Rewriting Existing Stuff – Making Your Words Work Harder

Roughly a third of my copywriting work involves rewriting other people’s stuff. If you’ve written your own blog posts, articles, web pages, press releases or whatever but you’re not happy with the results, hand it to me. I’ll transform it into something that works hard to support your business, your brand, your customers’ expectations, and search engine algorithms. Here’s how.

You might be a brilliant writer, imaginative and skilled, but there’s a lot more to online content than great writing. You have to think about a shed-load of extras that would never cross your mind when writing a letter or an essay, a business plan or a story.

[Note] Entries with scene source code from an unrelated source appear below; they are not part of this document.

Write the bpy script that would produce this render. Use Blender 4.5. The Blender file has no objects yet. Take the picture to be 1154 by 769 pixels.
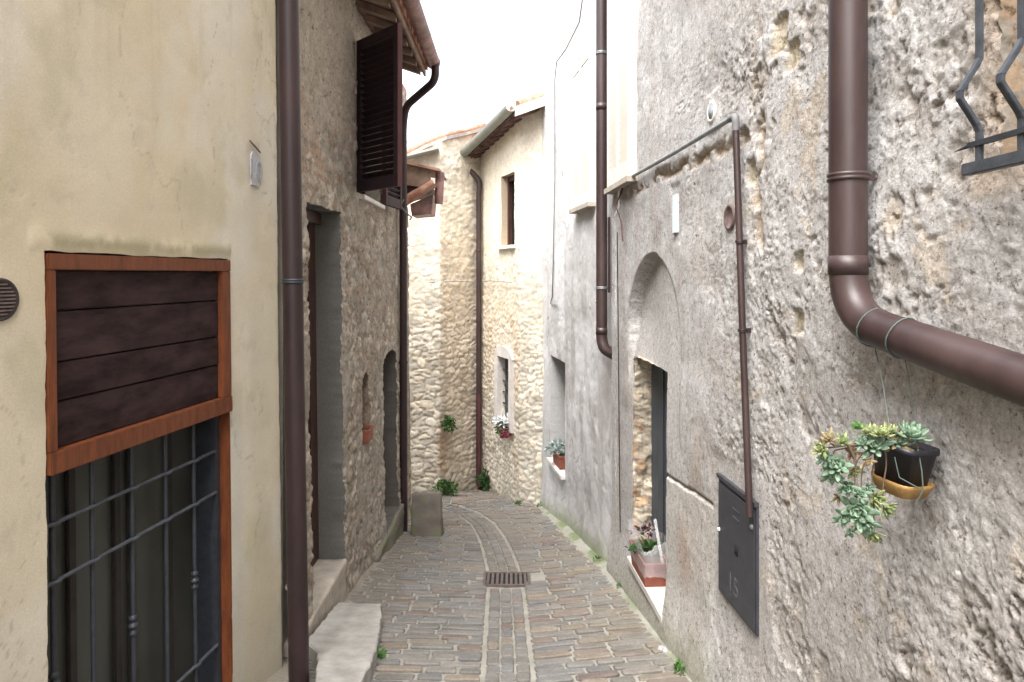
import bpy, bmesh, math, random
import numpy as np
from mathutils import Vector, Matrix

S = bpy.context.scene
C = S.collection
R = math.radians
rnd = random.Random(7)

# ------------------------------------------------------------------ camera, sky, sun, exposure
F, CX, HY = 750.0, 577.0, 310.0          # focal length in photo pixels, principal column, horizon row
cam = bpy.data.cameras.new('camera')
cam.sensor_width = 36.0
cam.lens = F / 1154 * 36
cam.shift_y = -(384.5 - HY) / 1154
cam.clip_start = 0.05
cam.clip_end = 500
co = bpy.data.objects.new('camera', cam)
co.rotation_euler = (R(90), 0, 0)
C.objects.link(co)
S.camera = co

SUN_EL, SUN_AZ = 62.0, 205.0             # azimuth clockwise from +Y
w = bpy.data.worlds.new('World')
S.world = w
w.use_nodes = True
nt = w.node_tree
bg = nt.nodes['Background']
sky = nt.nodes.new('ShaderNodeTexSky')
sky.sky_type = 'NISHITA'
sky.sun_disc = False
sky.sun_elevation = R(SUN_EL)
sky.sun_rotation = R(SUN_AZ)
sky.air_density = 1.0
sky.dust_density = 6.0
hs = nt.nodes.new('ShaderNodeHueSaturation')
hs.inputs['Saturation'].default_value = 0.30
nt.links.new(sky.outputs[0], hs.inputs['Color'])
nt.links.new(hs.outputs[0], bg.inputs['Color'])
bg.inputs['Strength'].default_value = 0.15
sun = bpy.data.lights.new('sun', 'SUN')
sun.energy = 1.0
sun.angle = R(60)
sun.color = (1.0, 0.975, 0.94)
so = bpy.data.objects.new('sun', sun)
C.objects.link(so)
sd = Vector((math.sin(R(SUN_AZ)) * math.cos(R(SUN_EL)), math.cos(R(SUN_AZ)) * math.cos(R(SUN_EL)), math.sin(R(SUN_EL))))
so.rotation_euler = sd.to_track_quat('Z', 'Y').to_euler()
S.view_settings.view_transform = 'Standard'
S.view_settings.look = 'None'
S.view_settings.gamma = 1
S.view_settings.exposure = 2.36
S.view_settings.use_curve_mapping = False
S.cycles.max_bounces = 8
S.cycles.diffuse_bounces = 5
S.cycles.use_denoising = True

# ------------------------------------------------------------------ numeric noise
def h2(ix, iy, seed):
    a = (ix.astype(np.int64) * 374761393 + iy.astype(np.int64) * 668265263 + seed * 974634777) & 0xffffffff
    a = ((a ^ (a >> 13)) * 1274126177) & 0xffffffff
    a = ((a ^ (a >> 16)) * 2246822519) & 0xffffffff
    a = a ^ (a >> 15)
    return (a & 0xffffff) / float(0xffffff)

def vn(x, y, seed=0):
    ix, iy = np.floor(x), np.floor(y)
    fx, fy = x - ix, y - iy
    fx = fx * fx * fx * (fx * (fx * 6 - 15) + 10); fy = fy * fy * fy * (fy * (fy * 6 - 15) + 10)
    a, b = h2(ix, iy, seed), h2(ix + 1, iy, seed)
    c, d = h2(ix, iy + 1, seed), h2(ix + 1, iy + 1, seed)
    return (a * (1 - fx) + b * fx) * (1 - fy) + (c * (1 - fx) + d * fx) * fy

def fbm(x, y, o=4, seed=0, g=0.5):
    s = 0; amp = 1; tot = 0
    for i in range(o):
        s = s + amp * vn(x, y, seed + i * 17); tot += amp; amp *= g
        x, y = x * 1.62 + y * 1.22 + 5.3, y * 1.62 - x * 1.22 + 1.7
    return s / tot          # 0..1 about .5

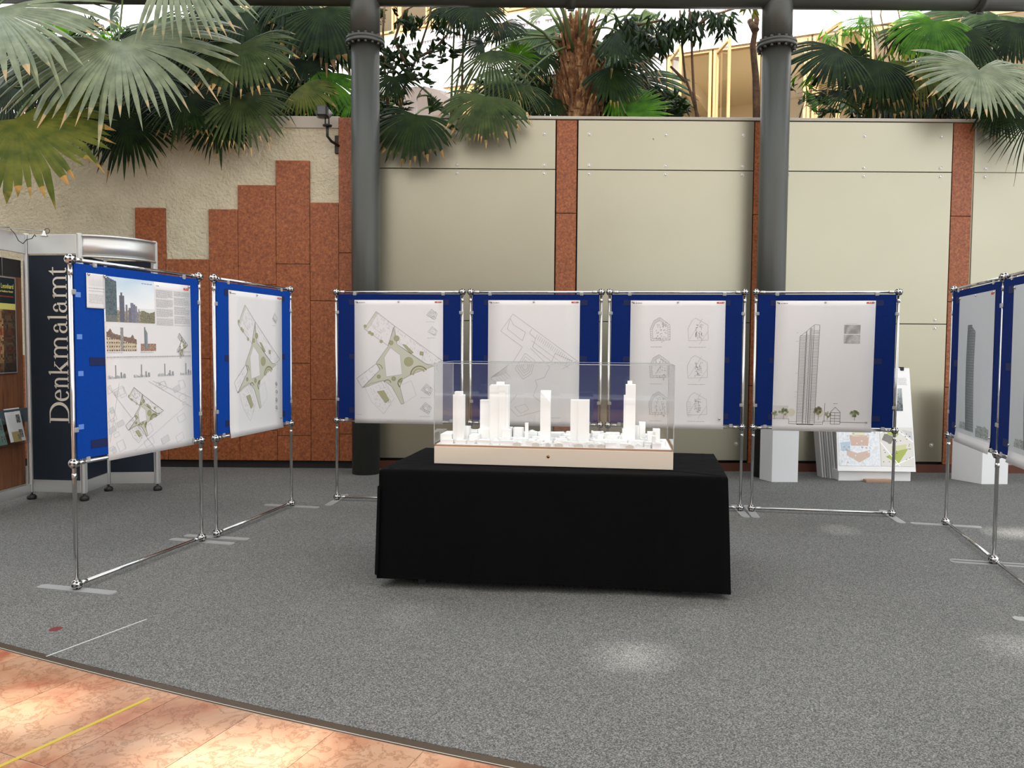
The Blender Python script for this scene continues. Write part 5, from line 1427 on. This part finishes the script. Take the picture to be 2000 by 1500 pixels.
# --- thin-stemmed broadleaf plants
def leaf_quad(s, p, d, L, wd, up):
    d = d.normalized(); sd_ = d.cross(up).normalized()*wd; b0 = len(s.v)
    n_ = sd_.cross(d).normalized()*wd*.35
    s.v += [tuple(p), tuple(p+d*L*.4+sd_-n_*0), tuple(p+d*L*.45+n_), tuple(p+d*L*.4-sd_), tuple(p+d*L)]
    s.cur = (rgp.random()*.5, 0, 0)
    for f_ in [(0, 1, 2), (0, 2, 3), (2, 1, 4), (3, 2, 4)]: s.face([b0+k for k in f_])
rgp = random.Random(17)
def shrub(label, stems, st, region, n, L, wd, hang=0, name='broadleaf_tree', ypx=9.9, r_=.02):
    root = empty(name, (0, 0, 0), 0, label=label, category='tree')
    for pts in stems:
        s = MB(); P3 = [at(x, y, ypx+.1*math.sin(i)) for i, (x, y) in enumerate(pts)]
        s.tube(P3, [r_*(1-.6*i/len(P3)) for i in range(len(P3))], 7); s.build('stem', MAT['bark'], root)
    s = MB()
    for (x0, y0, x1, y1) in region:
        for i in range(n):
            c = at(rgp.uniform(x0, x1), rgp.uniform(y0, y1), ypx+rgp.uniform(-.4, .5))
            tw = Vector((rgp.uniform(-1, 1), rgp.uniform(-1, .5), rgp.uniform(-.6, .6)-hang)).normalized()
            for k in range(4):
                dd = (tw+Vector((rgp.uniform(-.8, .8), rgp.uniform(-.8, .8), rgp.uniform(-.5, .5)-hang*.5))).normalized()
                leaf_quad(s, c+tw*.04*k, dd, L*rgp.uniform(.7, 1.2), wd, Vector((rgp.uniform(-.5, .5), -1, rgp.uniform(-.2, .8))))
    o = s.build('foliage', LEAF[st], root, colors=True); o['kind'] = 'stuff'
shrub('slender tree with small oval leaves just right of the left column', [[(780, 225), (790, 170), (815, 110), (838, 40), (845, -20)], [(760, 225), (752, 150), (748, 60), (752, 0)], [(800, 140), (770, 80), (790, 20), (830, 0)], [(812, 115), (850, 95), (880, 60)], [(900, 225), (903, 150), (905, 60)]],
      1, [(748, 15, 880, 70), (748, 40, 820, 110), (830, 60, 880, 120), (750, 110, 775, 140), (800, 120, 850, 165), (750, 180, 800, 220)], 15, .15, .03)
shrub('tree with two bare stems and hanging lance leaves, before the pine windows', [[(1365, 235), (1352, 190), (1338, 150), (1332, 90), (1328, 20)], [(1362, 235), (1355, 180), (1352, 120), (1350, 60), (1345, 0)], [(1340, 160), (1310, 130)], [(1345, 60), (1390, 30), (1440, 15)], [(1335, 60), (1290, 40), (1240, 50)]],
      1, [(1180, 15, 1300, 70), (1290, 15, 1360, 60), (1345, 15, 1440, 55), (1230, 60, 1300, 85)], 34, .17, .02, 1.1)
shrub('thin rough trunk hidden mostly by the right steel column', [[(1478, 235), (1476, 150), (1470, 90), (1478, 40), (1468, -20)], [(1476, 60), (1464, 40)]], 3, [(1455, -20, 1480, 10)], 5, .2, .02, .5, ypx=10.0, r_=.05)
shrub('cluster of thin cane stems between the right side palms', [[(1712, 235), (1716, 150), (1705, 60), (1700, 0)], [(1725, 235), (1722, 140), (1735, 50)], [(1735, 235), (1738, 120), (1720, 30), (1725, -10)], [(1690, 235), (1695, 150), (1680, 70)], [(1830, 235), (1800, 130), (1760, 50), (1750, 0)]],
      2, [(1560, 60, 1660, 190), (1700, 70, 1800, 150), (1600, 15, 1700, 60)], 12, .22, .014, .6, 'cane_plant', 10.2, .012)
shrub('bright small-leaved bush in the planter behind the mixed fronds', [[(520, 235), (515, 180), (520, 120)], [(560, 235), (550, 170), (545, 120)]], 2, [(490, 120, 600, 200), (150, 60, 330, 110), (380, 20, 480, 60)], 40, .13, .03, .1, 'leafy_bush', 10.8, .012)
shrub('low leafy undergrowth along the planter behind the right palms', [[(1560, 235), (1570, 200)], [(1800, 235), (1810, 190)]], 1, [(1550, 170, 1960, 232), (1240, 190, 1330, 232)], 90, .16, .03, .1, 'leafy_bush', 10.6, .012)
shrub('low leafy undergrowth along the planter behind the left palms', [[(300, 235), (310, 200)], [(100, 235), (110, 190)]], 1, [(0, 130, 620, 232), (0, 60, 300, 150), (680, 190, 760, 225), (940, 150, 1090, 232)], 130, .16, .03, .1, 'leafy_bush', 11.0, .012)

Let’s assume you need to sell your wares, something almost every online business wants. You’ll need to think about all the points below:

  • Know that every web page, article, and blog post is a story. Write the most compelling story you can within the restraints of a sales context
  • Bear the principles of Direct Response Marketing in mind
  • Put the information in the right order, with the elements that affect sales the most given top priority, and those that don’t left until last or left out
  • Know what information really matters in a marketing context, and what doesn’t
  • Make the header inspiring enough so people want to read on
  • Understand your audience as best you can – but bear in mind they’re sometimes ‘just people’. The audience for loo roll is ‘just people’, while the audience for a new Apple Mac will be a lot smaller and more tightly targeted
  • Write what your reader wants to hear, not what you want to say
  • Realise that very few people are interested in the business itself. They simply want to buy from it
  • Prioritise the benefits of your goods or services first, the features second
  • Write the way you speak – in Plain English
  • Break the piece up with headers and subheads to make it easier for people to read and search engines to analyse
  • Understand the power and relevance of properly-formatted headers: H1, H2, H3 etc
  • Use bullets and lists to showcase essential information, making it easy to find and read
  • Know what search engines need to do their job – their job being to surface the very best search results for users
  • Understand about keywords and keyword stuffing
  • Never copy someone else’s words – your business deserves unique content
  • Be entertaining and interesting without being flippant
  • Be interested in your customers, understanding their desires in a business context
  • Forget word limits. Write as much as you need to do a top class job, neither too much nor too little
  • Include a call to action every time you want people to act as a result of reading the content, whether ‘acting’ means buying, contacting you, answering a question…
  • Check it. Would you find what you’ve written interesting or useful? Or would you click away after a few lines? If it’s the latter, start again!